[WORK INSTRUCTIONS] Your task is to quote the records from their first line through the line containing "return ((a*cR+b*sR)*d, d, (-a*sR+b*cR)*d)", with nothing added or left out.

[DATA FOR PROCESSING]
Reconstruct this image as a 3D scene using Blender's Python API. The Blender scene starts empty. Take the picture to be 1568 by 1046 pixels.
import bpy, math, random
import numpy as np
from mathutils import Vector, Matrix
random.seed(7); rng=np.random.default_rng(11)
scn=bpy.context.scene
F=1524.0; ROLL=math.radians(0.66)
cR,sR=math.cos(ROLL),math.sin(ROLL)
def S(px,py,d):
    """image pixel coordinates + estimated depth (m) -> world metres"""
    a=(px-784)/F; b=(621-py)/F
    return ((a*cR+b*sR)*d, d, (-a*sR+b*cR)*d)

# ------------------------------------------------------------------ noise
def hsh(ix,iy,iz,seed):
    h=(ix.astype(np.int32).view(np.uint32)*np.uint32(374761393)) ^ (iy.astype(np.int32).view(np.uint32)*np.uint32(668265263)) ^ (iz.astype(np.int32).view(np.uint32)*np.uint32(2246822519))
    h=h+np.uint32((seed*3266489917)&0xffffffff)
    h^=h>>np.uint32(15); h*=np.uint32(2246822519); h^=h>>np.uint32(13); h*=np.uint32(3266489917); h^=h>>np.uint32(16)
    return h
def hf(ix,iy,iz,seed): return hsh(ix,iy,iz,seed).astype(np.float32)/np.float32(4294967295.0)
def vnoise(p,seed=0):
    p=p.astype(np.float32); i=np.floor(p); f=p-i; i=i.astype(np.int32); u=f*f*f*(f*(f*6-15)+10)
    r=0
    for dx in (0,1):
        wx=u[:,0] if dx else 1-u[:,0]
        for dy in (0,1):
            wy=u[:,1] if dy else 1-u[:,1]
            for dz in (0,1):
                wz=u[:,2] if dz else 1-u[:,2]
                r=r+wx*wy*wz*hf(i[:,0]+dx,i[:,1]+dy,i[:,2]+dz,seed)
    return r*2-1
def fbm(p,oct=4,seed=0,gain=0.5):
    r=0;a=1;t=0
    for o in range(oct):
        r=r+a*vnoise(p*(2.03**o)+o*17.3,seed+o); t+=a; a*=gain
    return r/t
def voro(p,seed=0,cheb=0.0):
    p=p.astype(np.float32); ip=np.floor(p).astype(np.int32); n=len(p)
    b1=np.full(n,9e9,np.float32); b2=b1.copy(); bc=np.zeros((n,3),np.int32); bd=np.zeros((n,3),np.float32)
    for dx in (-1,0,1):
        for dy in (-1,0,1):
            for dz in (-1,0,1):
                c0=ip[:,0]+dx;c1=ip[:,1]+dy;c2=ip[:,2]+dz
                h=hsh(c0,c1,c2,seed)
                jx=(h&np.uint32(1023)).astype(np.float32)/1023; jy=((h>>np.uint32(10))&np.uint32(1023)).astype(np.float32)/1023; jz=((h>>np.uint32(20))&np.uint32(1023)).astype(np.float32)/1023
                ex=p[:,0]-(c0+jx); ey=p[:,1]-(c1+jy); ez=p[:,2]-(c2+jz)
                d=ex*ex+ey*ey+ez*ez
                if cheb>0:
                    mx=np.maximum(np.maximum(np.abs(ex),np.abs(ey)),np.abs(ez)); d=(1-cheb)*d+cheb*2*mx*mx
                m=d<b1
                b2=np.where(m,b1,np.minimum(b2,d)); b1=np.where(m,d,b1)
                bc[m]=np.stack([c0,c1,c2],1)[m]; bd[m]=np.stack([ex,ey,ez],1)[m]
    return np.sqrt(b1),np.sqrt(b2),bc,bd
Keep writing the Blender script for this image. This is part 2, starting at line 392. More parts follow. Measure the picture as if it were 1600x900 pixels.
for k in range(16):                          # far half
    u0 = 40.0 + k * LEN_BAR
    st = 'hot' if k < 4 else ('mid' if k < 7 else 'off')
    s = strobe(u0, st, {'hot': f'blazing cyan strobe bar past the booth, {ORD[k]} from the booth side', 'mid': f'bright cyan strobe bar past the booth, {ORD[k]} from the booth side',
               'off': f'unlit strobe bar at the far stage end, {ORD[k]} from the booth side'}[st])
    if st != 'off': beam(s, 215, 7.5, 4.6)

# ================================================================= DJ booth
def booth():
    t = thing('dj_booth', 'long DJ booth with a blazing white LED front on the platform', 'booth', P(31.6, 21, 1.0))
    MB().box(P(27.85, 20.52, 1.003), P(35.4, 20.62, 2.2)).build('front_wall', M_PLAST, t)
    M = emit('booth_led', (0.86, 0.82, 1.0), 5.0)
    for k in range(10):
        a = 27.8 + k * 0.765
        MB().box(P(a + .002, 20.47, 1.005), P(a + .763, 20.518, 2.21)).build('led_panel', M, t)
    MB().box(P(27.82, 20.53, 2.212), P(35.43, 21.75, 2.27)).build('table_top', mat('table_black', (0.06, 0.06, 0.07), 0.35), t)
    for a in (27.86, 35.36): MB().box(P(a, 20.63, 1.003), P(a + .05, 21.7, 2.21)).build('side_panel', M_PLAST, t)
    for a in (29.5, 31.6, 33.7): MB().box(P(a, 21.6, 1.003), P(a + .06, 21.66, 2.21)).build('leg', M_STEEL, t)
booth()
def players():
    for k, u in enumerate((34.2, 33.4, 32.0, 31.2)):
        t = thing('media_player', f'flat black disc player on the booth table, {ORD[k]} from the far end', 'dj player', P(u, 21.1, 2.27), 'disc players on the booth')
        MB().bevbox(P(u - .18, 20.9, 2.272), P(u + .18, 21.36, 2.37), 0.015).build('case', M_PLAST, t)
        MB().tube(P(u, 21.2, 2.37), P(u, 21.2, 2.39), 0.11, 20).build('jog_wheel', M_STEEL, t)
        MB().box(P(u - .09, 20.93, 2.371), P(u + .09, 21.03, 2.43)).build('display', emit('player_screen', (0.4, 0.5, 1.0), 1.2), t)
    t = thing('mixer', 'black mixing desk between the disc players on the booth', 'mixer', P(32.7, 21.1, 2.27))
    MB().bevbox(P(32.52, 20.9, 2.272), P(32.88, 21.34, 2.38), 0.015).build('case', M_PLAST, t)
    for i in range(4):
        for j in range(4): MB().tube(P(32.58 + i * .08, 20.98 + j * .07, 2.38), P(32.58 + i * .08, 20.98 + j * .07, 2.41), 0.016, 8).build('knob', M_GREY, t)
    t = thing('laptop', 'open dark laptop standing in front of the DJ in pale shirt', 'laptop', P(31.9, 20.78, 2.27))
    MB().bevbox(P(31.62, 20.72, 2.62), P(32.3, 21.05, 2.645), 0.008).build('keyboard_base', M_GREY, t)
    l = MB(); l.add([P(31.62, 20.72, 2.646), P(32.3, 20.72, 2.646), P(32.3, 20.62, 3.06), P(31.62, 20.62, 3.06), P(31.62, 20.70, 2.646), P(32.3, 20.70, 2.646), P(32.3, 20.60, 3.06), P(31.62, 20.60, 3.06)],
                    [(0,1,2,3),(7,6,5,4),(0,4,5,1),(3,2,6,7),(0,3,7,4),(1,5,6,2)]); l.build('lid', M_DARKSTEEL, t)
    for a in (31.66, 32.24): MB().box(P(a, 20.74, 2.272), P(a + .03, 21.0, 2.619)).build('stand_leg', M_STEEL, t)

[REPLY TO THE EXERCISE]
Reconstruct this image as a 3D scene using Blender's Python API. The Blender scene starts empty. Take the picture to be 1568 by 1046 pixels.
import bpy, math, random
import numpy as np
from mathutils import Vector, Matrix
random.seed(7); rng=np.random.default_rng(11)
scn=bpy.context.scene
F=1524.0; ROLL=math.radians(0.66)
cR,sR=math.cos(ROLL),math.sin(ROLL)
def S(px,py,d):
    """image pixel coordinates + estimated depth (m) -> world metres"""
    a=(px-784)/F; b=(621-py)/F
    return ((a*cR+b*sR)*d, d, (-a*sR+b*cR)*d)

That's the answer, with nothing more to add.